(Short problem) Quote only the lines from the line containing "Write the bpy" to the line containing "rng = np.random.default_rng(7)", with both of those lines included, please, exactly as written.

______

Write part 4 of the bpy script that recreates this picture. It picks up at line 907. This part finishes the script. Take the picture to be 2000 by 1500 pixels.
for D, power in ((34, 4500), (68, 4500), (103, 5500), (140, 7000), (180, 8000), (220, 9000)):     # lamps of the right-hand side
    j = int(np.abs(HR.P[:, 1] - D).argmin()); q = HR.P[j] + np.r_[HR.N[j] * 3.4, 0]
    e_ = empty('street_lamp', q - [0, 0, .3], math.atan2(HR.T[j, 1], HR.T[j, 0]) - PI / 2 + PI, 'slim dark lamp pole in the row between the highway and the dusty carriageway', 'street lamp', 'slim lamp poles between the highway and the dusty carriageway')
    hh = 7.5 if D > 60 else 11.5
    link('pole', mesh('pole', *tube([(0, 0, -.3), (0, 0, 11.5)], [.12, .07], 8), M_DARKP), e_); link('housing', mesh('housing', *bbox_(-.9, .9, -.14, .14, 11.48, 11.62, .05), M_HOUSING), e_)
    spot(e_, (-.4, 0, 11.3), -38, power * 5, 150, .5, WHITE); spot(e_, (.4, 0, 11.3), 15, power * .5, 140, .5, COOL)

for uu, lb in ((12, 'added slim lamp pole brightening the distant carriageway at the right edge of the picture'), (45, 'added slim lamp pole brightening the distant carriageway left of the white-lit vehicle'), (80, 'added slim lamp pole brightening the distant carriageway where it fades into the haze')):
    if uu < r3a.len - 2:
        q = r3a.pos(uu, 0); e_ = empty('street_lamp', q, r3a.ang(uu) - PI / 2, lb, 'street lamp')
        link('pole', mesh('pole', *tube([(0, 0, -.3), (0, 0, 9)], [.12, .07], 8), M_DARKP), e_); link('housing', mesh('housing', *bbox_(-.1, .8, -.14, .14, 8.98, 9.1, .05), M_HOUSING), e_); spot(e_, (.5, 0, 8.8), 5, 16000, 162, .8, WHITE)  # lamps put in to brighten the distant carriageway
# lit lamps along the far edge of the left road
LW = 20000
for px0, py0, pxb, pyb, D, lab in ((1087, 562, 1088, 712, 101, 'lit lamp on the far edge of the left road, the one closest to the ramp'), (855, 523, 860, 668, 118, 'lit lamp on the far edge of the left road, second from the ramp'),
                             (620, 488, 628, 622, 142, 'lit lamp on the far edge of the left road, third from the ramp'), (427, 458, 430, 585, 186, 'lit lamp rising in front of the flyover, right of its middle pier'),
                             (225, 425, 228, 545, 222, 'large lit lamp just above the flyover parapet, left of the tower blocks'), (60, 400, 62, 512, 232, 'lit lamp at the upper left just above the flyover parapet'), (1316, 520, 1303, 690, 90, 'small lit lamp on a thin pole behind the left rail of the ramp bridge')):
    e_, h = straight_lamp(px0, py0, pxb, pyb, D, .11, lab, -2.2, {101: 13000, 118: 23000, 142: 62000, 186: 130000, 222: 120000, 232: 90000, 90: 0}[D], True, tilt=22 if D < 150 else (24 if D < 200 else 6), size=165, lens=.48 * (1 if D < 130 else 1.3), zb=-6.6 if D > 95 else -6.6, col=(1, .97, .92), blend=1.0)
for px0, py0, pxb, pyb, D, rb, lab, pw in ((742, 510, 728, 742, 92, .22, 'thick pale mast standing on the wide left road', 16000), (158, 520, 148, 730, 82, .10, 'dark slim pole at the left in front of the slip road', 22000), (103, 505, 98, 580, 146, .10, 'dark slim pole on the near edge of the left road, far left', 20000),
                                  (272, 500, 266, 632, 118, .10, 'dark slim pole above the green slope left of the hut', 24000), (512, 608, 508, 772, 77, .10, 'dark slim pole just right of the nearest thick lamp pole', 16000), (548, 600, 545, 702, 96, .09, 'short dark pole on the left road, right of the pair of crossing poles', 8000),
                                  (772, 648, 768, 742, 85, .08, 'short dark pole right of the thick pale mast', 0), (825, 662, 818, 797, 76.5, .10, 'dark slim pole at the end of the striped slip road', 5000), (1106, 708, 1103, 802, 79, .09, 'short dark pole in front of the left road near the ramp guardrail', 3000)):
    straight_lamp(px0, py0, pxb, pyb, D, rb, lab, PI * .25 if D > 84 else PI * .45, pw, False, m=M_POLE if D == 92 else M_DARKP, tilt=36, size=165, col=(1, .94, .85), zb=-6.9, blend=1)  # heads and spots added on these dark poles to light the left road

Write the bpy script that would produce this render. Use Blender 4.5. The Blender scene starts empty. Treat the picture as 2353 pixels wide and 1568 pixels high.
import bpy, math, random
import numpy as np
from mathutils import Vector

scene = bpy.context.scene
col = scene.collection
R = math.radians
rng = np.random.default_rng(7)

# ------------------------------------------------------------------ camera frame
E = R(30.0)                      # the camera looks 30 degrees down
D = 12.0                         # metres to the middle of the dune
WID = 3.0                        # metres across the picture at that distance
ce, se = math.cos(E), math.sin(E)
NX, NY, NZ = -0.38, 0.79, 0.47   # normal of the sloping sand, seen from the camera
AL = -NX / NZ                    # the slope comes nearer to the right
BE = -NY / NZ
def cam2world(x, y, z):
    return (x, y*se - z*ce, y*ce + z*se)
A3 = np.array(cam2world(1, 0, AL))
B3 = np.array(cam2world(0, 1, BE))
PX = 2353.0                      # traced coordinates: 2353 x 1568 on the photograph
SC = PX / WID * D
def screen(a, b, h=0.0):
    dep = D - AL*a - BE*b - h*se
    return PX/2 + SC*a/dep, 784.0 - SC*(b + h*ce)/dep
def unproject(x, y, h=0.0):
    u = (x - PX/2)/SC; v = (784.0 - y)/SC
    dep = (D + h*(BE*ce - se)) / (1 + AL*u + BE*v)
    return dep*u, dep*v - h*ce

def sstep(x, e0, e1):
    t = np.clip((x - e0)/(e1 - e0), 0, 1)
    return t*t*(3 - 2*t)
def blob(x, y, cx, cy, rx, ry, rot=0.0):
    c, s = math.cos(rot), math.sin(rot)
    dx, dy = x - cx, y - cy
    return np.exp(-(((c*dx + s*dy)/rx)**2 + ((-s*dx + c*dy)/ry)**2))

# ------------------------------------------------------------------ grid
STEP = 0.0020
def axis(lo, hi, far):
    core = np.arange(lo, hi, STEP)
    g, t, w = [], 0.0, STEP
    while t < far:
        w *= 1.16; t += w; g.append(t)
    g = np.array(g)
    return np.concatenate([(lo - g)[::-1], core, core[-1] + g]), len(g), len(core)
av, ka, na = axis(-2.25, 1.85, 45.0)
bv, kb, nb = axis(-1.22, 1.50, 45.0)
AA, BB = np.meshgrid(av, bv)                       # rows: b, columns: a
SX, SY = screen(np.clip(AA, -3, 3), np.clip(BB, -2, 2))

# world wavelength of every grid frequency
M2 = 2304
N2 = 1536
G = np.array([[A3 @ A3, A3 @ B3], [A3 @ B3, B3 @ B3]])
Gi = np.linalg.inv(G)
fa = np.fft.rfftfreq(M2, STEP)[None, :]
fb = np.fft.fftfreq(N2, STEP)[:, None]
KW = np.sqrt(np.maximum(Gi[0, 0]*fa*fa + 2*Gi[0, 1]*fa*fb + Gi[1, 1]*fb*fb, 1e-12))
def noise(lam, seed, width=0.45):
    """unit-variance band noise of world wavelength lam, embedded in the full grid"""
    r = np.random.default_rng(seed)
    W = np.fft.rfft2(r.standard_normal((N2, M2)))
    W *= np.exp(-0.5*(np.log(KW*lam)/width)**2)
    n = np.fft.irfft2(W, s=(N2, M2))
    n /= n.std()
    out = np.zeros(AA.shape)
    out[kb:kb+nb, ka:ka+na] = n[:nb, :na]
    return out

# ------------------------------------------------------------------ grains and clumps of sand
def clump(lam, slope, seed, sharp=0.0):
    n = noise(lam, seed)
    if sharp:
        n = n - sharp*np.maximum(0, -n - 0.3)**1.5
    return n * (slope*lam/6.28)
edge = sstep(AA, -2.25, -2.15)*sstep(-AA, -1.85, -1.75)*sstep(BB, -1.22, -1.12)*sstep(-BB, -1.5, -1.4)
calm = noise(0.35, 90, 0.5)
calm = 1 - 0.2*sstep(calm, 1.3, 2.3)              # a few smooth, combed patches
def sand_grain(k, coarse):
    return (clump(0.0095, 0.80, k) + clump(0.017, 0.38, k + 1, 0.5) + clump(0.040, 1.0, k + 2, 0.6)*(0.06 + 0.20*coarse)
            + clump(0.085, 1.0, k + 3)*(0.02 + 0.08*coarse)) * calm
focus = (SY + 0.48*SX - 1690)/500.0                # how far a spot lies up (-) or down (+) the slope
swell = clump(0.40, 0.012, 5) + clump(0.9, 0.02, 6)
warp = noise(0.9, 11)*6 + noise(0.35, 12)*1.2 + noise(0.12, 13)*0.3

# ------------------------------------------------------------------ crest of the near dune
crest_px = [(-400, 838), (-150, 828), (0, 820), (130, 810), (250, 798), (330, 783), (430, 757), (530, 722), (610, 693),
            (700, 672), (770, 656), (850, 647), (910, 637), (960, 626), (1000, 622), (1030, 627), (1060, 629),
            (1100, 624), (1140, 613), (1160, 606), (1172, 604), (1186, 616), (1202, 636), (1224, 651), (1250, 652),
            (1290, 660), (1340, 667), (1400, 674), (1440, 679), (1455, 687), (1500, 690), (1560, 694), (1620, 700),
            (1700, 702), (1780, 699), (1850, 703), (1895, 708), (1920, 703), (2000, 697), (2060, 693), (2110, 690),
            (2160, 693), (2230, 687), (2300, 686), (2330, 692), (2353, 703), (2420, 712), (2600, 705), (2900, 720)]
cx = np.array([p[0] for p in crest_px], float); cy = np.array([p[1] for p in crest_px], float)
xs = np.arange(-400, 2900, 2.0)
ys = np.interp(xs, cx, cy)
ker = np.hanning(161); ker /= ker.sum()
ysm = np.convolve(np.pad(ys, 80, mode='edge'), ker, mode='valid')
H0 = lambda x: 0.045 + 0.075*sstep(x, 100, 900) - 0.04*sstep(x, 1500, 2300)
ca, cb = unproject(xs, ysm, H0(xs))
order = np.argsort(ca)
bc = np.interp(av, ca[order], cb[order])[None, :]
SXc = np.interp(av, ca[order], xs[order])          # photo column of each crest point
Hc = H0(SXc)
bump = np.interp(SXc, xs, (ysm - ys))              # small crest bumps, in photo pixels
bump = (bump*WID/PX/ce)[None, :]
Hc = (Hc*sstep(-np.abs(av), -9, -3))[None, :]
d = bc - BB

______

(Worked solution)
Write the bpy script that would produce this render. Use Blender 4.5. The Blender scene starts empty. Treat the picture as 2353 pixels wide and 1568 pixels high.
import bpy, math, random
import numpy as np
from mathutils import Vector

scene = bpy.context.scene
col = scene.collection
R = math.radians
rng = np.random.default_rng(7)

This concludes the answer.